Human Rights Council wants to discuss NGO checks with Russian Prosecutor General

Mikhail Fedotov file photo

(Interfax – MOSCOW. March 28, 2013) Russia’s Presidential Human Rights Council is expecting Russian Prosecutor General Yury Chaika to explain the purposes of numerous inspections of non-governmental organizations (NGO) at the upcoming session of the council in April.

“We have asked the Prosecutor General to participate in the council meeting so that representatives of the Prosecutor’s General Office can report the results of these inspections. I hope that we will see such a report in April and will be able to discuss it,” Human Rights Council Chairman Mikhail Fedotov said at a news conference at the head office of Interfax on Thursday.

Fedotov said that the goal of NGO check was not quite explicable.

“We wanted to send a statement to the Prosecutor’s General Office since these are prosecutor’s inspections. But in many cases employees of other regulatory authorities were involved. Which is possible, from the one hand, but from the other, the question “why?” raises,” Fedotov said.

Fedotov said that the council had received prosecutors’ documents from Russian regions saying that inspections were held in an attempt to determine how NGO were following the law on the fight against extremism.

Tax and prosecution officials arrived at the Moscow office of Human Rights Watch (HRW) at 10:45 a.m. on Wednesday, Rachel Denber, deputy director of HRW’s Europe and Central Asia Division, told Interfax.

A wave of inspections of non-governmental organizations in Russia is underway, and HRW is among those being inspected, she said.
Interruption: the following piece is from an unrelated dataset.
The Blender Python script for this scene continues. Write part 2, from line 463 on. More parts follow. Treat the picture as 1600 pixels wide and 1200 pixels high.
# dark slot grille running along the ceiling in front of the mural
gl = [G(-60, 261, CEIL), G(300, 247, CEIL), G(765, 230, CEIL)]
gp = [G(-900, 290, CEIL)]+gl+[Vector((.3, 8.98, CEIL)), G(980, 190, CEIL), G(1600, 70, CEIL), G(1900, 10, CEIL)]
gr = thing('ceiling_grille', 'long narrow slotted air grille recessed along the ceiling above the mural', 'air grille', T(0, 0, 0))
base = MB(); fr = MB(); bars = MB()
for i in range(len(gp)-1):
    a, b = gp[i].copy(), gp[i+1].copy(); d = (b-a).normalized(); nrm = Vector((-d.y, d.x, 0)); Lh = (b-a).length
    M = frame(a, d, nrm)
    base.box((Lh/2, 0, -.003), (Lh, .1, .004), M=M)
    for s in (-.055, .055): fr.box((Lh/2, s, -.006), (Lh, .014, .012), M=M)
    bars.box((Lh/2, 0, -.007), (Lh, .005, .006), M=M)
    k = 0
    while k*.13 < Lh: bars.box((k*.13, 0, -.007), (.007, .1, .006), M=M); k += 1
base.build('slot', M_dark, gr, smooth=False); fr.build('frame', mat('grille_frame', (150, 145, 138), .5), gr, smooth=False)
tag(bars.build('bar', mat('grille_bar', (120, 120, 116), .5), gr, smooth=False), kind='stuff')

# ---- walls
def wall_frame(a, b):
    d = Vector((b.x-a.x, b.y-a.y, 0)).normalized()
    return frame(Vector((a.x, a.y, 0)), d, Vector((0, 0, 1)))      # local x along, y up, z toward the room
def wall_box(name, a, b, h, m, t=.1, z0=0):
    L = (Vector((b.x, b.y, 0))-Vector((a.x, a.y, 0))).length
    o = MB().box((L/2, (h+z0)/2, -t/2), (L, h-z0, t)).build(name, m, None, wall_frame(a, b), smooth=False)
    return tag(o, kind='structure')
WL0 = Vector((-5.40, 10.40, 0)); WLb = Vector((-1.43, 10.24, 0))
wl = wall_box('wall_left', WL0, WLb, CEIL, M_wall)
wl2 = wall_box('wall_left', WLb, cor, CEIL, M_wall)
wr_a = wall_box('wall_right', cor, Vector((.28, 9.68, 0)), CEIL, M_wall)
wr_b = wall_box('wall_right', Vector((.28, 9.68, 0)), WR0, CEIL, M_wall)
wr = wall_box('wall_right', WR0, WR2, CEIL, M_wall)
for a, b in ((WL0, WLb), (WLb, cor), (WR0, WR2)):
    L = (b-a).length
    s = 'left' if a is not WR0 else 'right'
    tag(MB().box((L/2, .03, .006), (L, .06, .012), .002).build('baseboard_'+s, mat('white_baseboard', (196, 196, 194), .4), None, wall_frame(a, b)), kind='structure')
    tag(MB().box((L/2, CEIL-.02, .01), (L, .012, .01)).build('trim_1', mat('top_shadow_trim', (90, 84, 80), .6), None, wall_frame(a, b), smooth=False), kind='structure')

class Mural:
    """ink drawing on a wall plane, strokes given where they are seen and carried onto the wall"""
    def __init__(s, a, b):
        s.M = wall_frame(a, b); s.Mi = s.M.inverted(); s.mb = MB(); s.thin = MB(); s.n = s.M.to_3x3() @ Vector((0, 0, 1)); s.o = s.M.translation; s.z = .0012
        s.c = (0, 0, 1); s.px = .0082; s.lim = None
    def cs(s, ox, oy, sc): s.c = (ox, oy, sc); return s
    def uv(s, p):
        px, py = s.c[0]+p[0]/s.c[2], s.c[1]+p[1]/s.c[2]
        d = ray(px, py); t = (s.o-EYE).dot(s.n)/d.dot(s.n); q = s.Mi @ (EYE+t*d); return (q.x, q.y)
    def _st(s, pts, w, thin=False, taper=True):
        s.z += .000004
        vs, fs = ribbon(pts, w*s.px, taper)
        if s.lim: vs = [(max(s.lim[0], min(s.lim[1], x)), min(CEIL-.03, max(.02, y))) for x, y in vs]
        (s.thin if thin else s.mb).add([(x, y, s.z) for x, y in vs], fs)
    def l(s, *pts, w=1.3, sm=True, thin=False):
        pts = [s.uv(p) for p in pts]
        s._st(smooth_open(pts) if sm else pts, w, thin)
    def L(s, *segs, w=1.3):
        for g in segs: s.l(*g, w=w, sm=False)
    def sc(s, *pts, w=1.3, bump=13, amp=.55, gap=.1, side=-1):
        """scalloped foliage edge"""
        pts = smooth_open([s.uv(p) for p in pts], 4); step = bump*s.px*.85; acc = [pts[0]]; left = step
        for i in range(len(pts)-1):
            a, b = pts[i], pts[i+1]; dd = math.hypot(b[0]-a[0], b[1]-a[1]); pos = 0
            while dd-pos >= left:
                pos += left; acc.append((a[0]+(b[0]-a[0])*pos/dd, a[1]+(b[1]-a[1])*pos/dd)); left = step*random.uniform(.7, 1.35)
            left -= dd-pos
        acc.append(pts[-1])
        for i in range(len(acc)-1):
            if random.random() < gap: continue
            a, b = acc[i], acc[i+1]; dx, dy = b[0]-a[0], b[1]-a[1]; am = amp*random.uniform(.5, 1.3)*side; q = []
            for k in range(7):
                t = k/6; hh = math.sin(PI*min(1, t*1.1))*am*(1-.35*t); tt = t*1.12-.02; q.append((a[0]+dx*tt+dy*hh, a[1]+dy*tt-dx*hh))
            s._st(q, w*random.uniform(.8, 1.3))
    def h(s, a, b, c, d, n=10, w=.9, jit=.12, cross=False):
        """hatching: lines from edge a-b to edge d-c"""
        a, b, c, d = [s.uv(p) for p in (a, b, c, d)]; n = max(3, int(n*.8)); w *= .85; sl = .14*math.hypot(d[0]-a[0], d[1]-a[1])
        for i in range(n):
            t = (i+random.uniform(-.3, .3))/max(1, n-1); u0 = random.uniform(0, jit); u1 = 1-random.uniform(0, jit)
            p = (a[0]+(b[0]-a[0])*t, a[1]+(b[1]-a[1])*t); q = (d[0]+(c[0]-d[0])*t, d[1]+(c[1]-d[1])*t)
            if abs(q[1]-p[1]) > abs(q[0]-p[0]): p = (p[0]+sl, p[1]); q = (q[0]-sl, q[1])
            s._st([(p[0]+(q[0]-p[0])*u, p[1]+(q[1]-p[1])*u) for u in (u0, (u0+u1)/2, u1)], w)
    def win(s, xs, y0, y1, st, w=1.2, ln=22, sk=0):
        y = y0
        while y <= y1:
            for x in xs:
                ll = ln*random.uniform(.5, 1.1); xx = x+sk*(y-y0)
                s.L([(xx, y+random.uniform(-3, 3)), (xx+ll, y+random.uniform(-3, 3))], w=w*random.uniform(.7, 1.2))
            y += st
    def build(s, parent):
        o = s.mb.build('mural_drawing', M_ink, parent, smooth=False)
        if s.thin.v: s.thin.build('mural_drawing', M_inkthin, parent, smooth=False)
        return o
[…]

Denber described the inspections as pressure on civil society, which cannot be perceived otherwise.

Interfax has yet to obtain official commentaries from law enforcement regarding the inspection of HRW’s Moscow office.

Earlier this week, prosecutors, the Justice Ministry and tax authorities carried out inspections at the Russian offices of Amnesty International, the movement For Human Rights, the Memorial society, and the Public Verdict foundation. Rights activists said the inspections were apparently related to the law on NGOs acting as “foreign agents,” which took effect in Russia on November 21, 2012.

The law obliges NGOs fully or partially financed from abroad to be registered as “foreign agents.”

The Justice Ministry said on March 25 that the NGOs were being inspected to reveal such “foreign agents.” Justice Ministry officials have been engaged in the inspections, it said. “The inspections are aimed at examining the non-governmental organizations’ activities within the Justice Ministry’s jurisdiction,” it said.